Gold powered most of the headline gain. Its export earnings climbed 182.2% to US$913.95 million in January 2026 from US$323.84 million a year earlier, helped by a jump in volume from 3,873 kilograms to 6,254 kilograms and an average price that rose from roughly US$80,000 per kilogram to more than US$140,000. Together, gold and coffee accounted for more than 74% of Uganda’s total export earnings for the month, a reminder that the country’s trade story now rests heavily on two commodities with very different market dynamics.

Coffee still mattered. The Uganda Coffee Development Authority said exports in January 2026 totaled 569,454 60-kilo bags worth US$161.00 million, up from 550,341 bags worth US$156.50 million in January 2025. That was a 1.98% increase in volume and a 1.45% rise in value. The monthly shipment mix included 447,599 bags of Robusta worth US$111.04 million and 121,855 bags of Arabica worth US$49.96 million, with Arabica rising sharply year over year while Robusta softened.

The numbers matter well beyond Kampala’s trade balance. Coffee remains one of Uganda’s biggest sources of hard currency, and UCDA said the higher January volume reflected increased production. That steadier physical flow is important in a market that has been shaped by tight global supplies, weather shocks in major origins such as Brazil and Vietnam, and volatile prices that can swing farm income quickly from one season to the next.

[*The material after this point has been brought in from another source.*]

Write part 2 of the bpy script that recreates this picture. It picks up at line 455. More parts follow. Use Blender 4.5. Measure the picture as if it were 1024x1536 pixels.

Over the 12 months from February 2025 to January 2026, Uganda exported 8.9 million bags of coffee worth US$2.5 billion, up from 6.44 million bags worth US$1.62 billion in the previous 12-month period. UCDA put January’s average export price at US$4.71 per kilogram, only slightly below US$4.74 a year earlier, showing how volume growth helped carry earnings even without a big price leap. Uganda’s coffee sector is still benefiting from strong global demand, but the latest export surge suggests influence built on scale and consistency rather than a temporary windfall.